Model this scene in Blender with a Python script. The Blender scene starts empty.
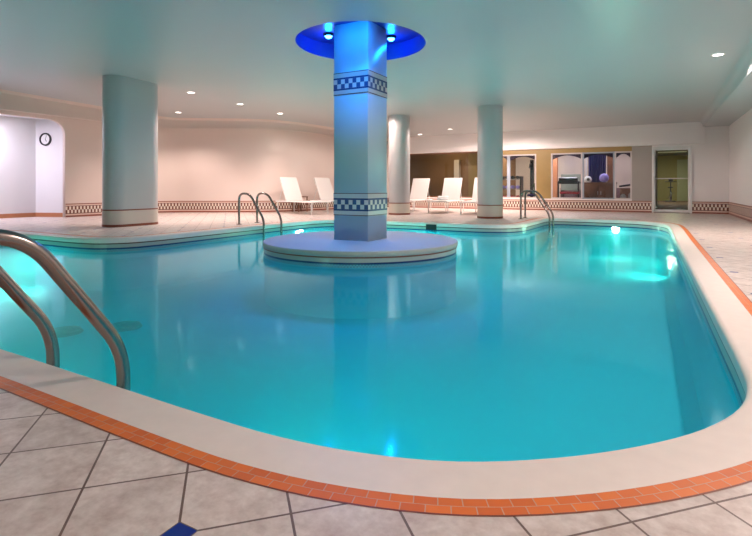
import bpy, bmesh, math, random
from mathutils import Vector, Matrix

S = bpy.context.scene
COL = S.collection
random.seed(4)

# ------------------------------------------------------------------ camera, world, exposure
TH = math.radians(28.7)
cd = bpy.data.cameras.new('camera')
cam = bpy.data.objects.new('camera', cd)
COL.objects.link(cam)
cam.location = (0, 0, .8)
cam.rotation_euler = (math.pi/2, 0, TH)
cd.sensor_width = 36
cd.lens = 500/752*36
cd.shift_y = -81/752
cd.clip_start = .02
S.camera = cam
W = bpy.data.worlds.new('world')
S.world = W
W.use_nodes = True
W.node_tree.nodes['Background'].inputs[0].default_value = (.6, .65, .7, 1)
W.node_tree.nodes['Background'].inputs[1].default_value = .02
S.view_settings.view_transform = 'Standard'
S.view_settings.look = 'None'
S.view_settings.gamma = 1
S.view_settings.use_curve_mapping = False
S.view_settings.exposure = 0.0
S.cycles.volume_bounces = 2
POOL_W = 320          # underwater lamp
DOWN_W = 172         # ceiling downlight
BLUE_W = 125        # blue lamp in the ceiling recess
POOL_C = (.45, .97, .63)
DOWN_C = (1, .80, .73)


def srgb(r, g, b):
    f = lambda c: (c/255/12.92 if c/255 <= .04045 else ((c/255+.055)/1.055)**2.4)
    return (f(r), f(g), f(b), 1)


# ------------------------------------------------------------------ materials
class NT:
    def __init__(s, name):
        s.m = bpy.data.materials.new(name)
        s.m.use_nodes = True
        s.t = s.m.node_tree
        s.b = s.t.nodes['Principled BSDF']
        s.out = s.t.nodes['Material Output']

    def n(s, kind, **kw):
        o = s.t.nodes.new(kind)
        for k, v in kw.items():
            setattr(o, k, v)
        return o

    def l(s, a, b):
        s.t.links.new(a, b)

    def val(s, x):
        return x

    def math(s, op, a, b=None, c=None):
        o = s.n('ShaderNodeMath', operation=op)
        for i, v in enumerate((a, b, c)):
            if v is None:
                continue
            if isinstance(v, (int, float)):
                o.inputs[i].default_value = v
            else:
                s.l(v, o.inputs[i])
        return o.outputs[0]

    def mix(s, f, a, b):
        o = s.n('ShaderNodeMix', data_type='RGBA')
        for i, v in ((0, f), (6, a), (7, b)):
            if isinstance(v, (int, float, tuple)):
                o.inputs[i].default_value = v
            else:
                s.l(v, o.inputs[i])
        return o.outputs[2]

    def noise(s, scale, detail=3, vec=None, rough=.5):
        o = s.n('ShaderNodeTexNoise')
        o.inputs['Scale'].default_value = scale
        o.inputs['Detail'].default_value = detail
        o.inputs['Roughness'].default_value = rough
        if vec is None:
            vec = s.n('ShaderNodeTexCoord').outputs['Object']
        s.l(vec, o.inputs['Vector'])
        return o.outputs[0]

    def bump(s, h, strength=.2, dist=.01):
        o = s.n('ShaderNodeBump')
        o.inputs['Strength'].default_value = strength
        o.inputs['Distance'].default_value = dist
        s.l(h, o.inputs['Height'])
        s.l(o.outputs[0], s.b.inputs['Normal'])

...

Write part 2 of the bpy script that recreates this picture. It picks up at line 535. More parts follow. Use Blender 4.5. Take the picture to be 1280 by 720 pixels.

---

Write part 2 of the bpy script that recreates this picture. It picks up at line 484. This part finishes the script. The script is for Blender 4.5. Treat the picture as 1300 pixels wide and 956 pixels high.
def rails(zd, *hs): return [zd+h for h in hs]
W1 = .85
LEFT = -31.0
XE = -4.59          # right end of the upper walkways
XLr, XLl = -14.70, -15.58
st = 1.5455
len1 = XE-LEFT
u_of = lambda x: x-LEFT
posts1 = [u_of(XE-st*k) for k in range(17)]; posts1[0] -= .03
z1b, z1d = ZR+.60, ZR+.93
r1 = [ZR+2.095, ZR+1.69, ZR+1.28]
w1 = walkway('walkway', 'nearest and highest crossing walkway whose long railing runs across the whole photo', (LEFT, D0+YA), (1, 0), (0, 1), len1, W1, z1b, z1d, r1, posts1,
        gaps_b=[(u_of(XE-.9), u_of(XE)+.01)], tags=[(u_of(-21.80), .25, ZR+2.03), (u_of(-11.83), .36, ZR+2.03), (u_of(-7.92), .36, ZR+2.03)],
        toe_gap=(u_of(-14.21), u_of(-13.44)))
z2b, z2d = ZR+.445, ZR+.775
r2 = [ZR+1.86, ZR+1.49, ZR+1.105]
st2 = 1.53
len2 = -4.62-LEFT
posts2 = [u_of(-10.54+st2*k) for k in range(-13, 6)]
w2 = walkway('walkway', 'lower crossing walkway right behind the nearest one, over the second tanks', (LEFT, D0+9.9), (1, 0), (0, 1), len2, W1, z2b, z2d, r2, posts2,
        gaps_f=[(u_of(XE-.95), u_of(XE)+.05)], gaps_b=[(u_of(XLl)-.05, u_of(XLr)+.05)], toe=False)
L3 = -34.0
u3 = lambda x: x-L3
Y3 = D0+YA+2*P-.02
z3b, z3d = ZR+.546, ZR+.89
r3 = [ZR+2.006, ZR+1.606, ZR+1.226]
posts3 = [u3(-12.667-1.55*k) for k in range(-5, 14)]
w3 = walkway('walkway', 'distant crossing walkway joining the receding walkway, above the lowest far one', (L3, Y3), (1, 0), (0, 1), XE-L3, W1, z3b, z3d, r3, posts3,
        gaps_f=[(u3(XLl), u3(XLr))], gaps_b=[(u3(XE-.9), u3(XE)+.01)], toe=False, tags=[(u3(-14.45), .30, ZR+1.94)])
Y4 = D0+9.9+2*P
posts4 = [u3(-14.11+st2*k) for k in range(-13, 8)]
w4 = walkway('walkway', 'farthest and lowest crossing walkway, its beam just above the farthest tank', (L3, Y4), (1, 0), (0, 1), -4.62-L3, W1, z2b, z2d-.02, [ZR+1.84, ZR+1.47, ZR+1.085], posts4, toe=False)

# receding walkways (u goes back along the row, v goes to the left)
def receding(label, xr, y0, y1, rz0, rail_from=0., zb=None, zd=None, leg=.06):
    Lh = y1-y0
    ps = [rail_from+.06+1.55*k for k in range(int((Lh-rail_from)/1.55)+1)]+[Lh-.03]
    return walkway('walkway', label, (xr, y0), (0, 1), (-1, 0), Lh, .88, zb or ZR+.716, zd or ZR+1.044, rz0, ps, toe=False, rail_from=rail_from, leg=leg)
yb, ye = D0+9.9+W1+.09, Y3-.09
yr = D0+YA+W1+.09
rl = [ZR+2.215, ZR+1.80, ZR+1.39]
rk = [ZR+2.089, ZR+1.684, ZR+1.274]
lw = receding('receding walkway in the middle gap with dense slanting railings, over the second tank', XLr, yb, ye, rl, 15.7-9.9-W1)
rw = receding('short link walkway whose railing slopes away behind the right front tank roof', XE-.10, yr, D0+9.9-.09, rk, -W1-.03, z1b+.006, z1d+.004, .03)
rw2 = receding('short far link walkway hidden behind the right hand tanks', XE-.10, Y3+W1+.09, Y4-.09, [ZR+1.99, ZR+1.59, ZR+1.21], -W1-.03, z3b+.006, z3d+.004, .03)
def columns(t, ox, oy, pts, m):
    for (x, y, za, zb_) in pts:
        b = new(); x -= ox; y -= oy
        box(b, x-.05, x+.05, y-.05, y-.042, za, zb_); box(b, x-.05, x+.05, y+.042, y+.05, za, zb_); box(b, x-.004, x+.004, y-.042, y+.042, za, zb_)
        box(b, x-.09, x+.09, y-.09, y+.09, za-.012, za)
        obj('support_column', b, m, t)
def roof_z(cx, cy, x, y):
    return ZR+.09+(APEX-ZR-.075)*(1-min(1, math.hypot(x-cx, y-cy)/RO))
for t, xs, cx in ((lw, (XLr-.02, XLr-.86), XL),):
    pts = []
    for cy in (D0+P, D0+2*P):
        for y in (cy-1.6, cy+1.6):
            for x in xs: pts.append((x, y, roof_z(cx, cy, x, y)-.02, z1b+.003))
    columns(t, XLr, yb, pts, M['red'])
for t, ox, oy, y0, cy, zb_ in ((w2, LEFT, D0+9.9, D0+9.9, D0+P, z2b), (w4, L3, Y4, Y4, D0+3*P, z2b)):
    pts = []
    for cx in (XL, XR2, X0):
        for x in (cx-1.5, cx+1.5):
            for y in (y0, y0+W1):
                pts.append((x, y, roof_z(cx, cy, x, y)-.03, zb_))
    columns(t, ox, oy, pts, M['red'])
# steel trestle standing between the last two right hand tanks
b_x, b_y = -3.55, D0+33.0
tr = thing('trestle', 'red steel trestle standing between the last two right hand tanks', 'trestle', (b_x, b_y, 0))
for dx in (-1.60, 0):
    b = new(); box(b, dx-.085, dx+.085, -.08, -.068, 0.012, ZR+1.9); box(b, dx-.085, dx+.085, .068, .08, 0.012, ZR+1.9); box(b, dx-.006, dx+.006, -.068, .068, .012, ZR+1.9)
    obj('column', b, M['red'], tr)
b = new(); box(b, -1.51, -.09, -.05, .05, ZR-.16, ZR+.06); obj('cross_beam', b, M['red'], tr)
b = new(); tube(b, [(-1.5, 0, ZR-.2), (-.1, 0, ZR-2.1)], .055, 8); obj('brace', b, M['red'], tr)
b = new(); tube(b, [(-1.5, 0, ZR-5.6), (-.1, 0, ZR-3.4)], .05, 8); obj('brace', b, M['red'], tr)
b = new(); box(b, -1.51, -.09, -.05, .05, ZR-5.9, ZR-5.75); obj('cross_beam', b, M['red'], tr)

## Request
Repeat exactly, and only, the lines between the line holding "Model this scene" and the line holding "random.seed(4)", inclusive, leaving pictures out.

## Written reply
Model this scene in Blender with a Python script. The Blender scene starts empty.
import bpy, bmesh, math, random
from mathutils import Vector, Matrix

S = bpy.context.scene
COL = S.collection
random.seed(4)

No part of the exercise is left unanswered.